Une autre question se rattache encore à celle du suffrage, c’est celle de la représentation des minorités. Elle a vivement occupé l’Angleterre pendant ces dernières années, et différentes réformes ont déjà été introduites et appliquées. En France, ce problème n’a pas encore eu le privilège d’attirer l’attention publique, quoique plusieurs publicistes en aient signalé l’importance[1]. Le système de votation généralement en usage sur le continent aboutit à ce regrettable résultat, que les minorités ne sont point représentées en raison de leur force numérique ; il arrive même que la majorité, qui dans le parlement dispose du gouvernement, représente non la majorité, mais la minorité des électeurs. C’est ce qui a eu lieu par exemple en Belgique aux dernières élections. Le nombre total des voix obtenues par les candidats libéraux était plus grand que celui réuni par les candidats cléricaux, et cependant ceux-ci avaient un plus grand nombre de leurs candidats élus. Ce résultat, tout à fait en opposition avec l’essence du régime représentatif, très dangereux pour la stabilité des institutions parlementaires, pourrait se produire en France, avec le scrutin de liste par département, d’une façon bien plus grave encore.
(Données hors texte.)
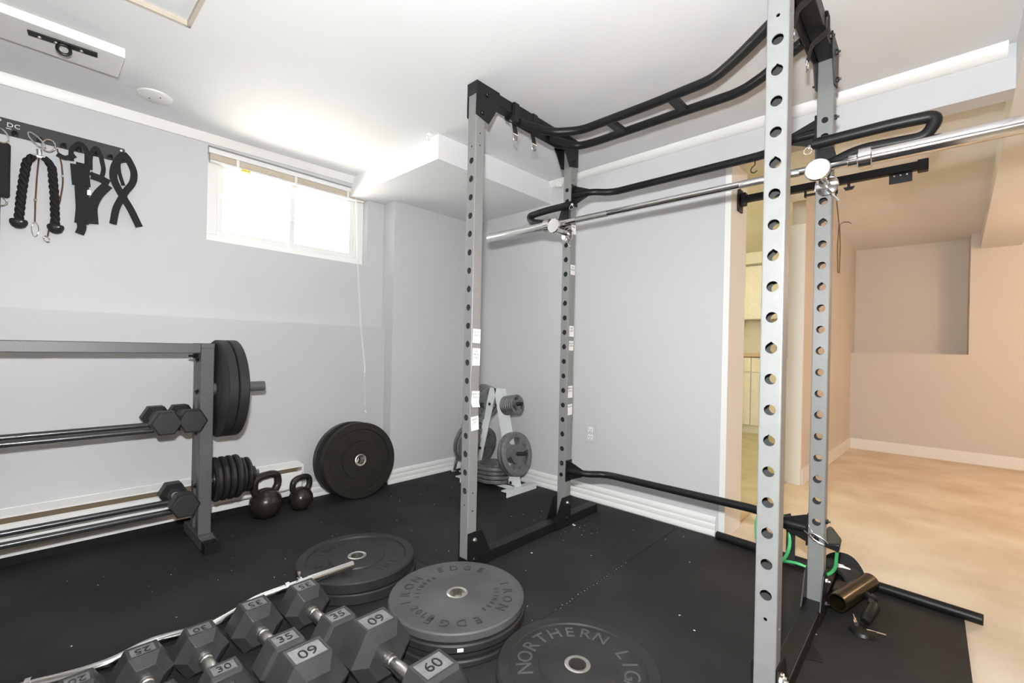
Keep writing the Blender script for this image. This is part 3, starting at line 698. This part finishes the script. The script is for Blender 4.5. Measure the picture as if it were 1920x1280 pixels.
for q, p in ((3, 2), (12, 11)):
    dd = (Vector(EZ[p])-Vector(EZ[q])).normalized(); new('collar', lathe(B(), [(.0125, 0), (.018, 0), (.018, .012), (.0125, .012)], 20, axis_mx(Vector(EZ[p]), dd)), 'chrome', c)

# ================================================================== storage rack by the left wall
PX, PY = -1.03, -.705
s = thing('storage_rack', 'graphite steel rack with dumbbell rails standing along the left wall', 'rack', (0, 0, 0))
for yy in (PY, -2.05):
    new('post', box(B(), PX-.025, PX+.025, yy-.026, yy+.026, .048, .918), 'rackgrey', s, bevel=.003)
    new('rear_post', box(B(), -1.165, -1.125, yy-.02, yy+.02, .048, .90), 'rackgrey', s, bevel=.003)
    new('foot', box(B(), -1.25, -.905, yy-.028, yy+.028, .002, .048), 'rackgrey', s, bevel=.003)
    new('top_plate', box(B(), -1.16, PX+.026, yy-.027, yy+.027, .895, .9185), 'rackgrey', s, bevel=.002)
    new('weld_collar', box(B(), PX-.03, PX+.055, yy-.0285, yy+.0285, .046, .0505), 'rackgrey', s, bevel=.001)
    bm = B(); box(bm, -.925, -.872, yy-.0295, yy+.0295, .0005, .0485)
    for i in range(5): box(bm, -.912, -.876, yy-.022+i*.0095, yy-.017+i*.0095, .0485, .0515)
    new('foot_cap', bm, 'black', s, smooth=False)
new('top_rail', box(B(), PX-.022, PX+.022, -2.05, PY-.026, .873, .917), 'rackgrey', s, bevel=.003)
for z, zz in ((.541, .548), (.176, .186)):
    new('front_tube', tube(B(), [(PX, -2.05, z), (PX, PY-.02, z)], .0125, 14), 'rail', s)
    new('back_tube', tube(B(), [(-1.145, -2.05, zz), (-1.145, PY-.02, zz)], .0125, 14), 'rail', s)
new('plate_peg', tube(B(), [(PX-.0, PY+.026, .712), (PX, -.458, .712)], .0242, 24), 'rackgrey', s, ang=40)
new('plate_peg', tube(B(), [(PX, PY+.026, .285), (PX, -.475, .285)], .0135, 20), 'rackgrey', s)
for z in (.845, .70, .27): hexbolt((PX-.012, PY-.027, z), (0, -1, 0), s)
hexbolt((PX-.03, PY-.028, .86), (0, -1, 0), s, .012, .018)
gp = 'bumper plates on the storage rack upper peg'
for y, lab in ((-.651, 'black bumper plate on the rack peg, against the grey post'), (-.608, 'black bumper plate on the rack peg, the outer of two')):
    bumper((PX, y, .7105), lab, t=.040, rot=(pi/2, 0, 0), group=gp)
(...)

Supposez que l’un des partis nomme un peu plus de la moitié des députés dans des élections très disputées et à de fort petites majorités, et que dans les collèges électoraux où il est battu il n’ait presque pas de voix ; dans ce cas, le parti vaincu sera en minorité dans la chambre, quoiqu’il ait eu pour lui la grande majorité des électeurs. En effet, il a eu d’une part presque l’unanimité et de l’autre presque la moitié des voix, donc au total un peu moins des trois quarts. Le parti qui n’en aura obtenu qu’un peu plus du quart désignera le ministère et constituera le gouvernement. Un mode d’élection qui rend possible un résultat aussi monstrueux n’est-il point par cela même condamné à disparaître ? Plus un collège électoral est étendu ; plus la minorité est sacrifiée. Faites de toute la France un seul collège électoral, et la moitié des électeurs plus un nommera tous les

  1. Voyez notamment une étude sur cette question par M. Aubry-Vitet dans la Revue du 15 mai 1870.